Everybody assumed that when casino billionaire Sheldon Adelson bought the Las Vegas newspaper two years ago for an obscene $140 million — $38 million more than the previous owner had paid nine months earlier — that he intended to use the paper to spread more of his conservative political views. After all, he was spending millions of his gambling-generated assets to support conservative candidates for public office.
Apparently, profit is more important than proselytizing.
Without fanfare and apparently without notice, the Review-Journal recently cut its opinion pages on Sundays from six pages to four and on Wednesdays and Fridays to one page instead of two. This follows what appears to be the purchase of thinner newsprint — possibly down from 32-pound stock to 30-pound, would be an educated guess — as the price of newsprint has increased steadily recently and the threat of tariffs on Canadian paper has been raised.
Buoying this supposition is the fact that since the middle of January, the Las Vegas Sun insert has been running a daily front page announcement saying that it is now charging for access to its online content. The putative editor of the alleged newspaper states that this is because, under the joint operating agreement that requires the Sun to be inserted in the morning paper, the Sun gets a percentage of the R-J’s profits, but there are no profits.
“The current management of the Review-Journal plunged the newspaper into a loss immediately after purchasing the newspaper in 2015. To date, the Review-Journal’s management continues to run a money-losing newspaper,” he writes every day. “We hope they find a way to turn the R-J around in the face of ongoing revenue and circulation decline.”
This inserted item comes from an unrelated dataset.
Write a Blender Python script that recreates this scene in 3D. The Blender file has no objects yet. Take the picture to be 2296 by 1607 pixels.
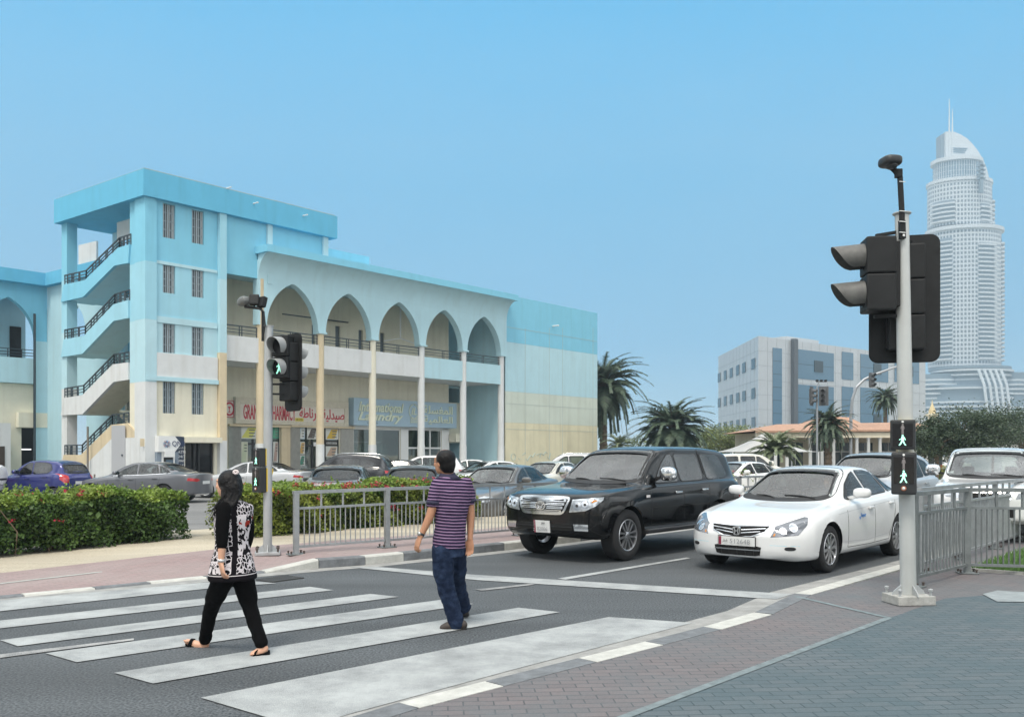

The R-J bid for that profitability appears to be thinner paper and fewer pages, though considerably more savings could be netted by dropping the 10- to six-page, ad-free Sun insert.
The morning paper has already made a symbolic gesture in that direction. For years the Sun insert has been included in the online electronic replica, dubbed the eEdition, of the printed paper, but two weeks after the Sun started running its daily notice about charging for online content the eEdition dropped the Sun. Petty payback perhaps? Portent of things to come?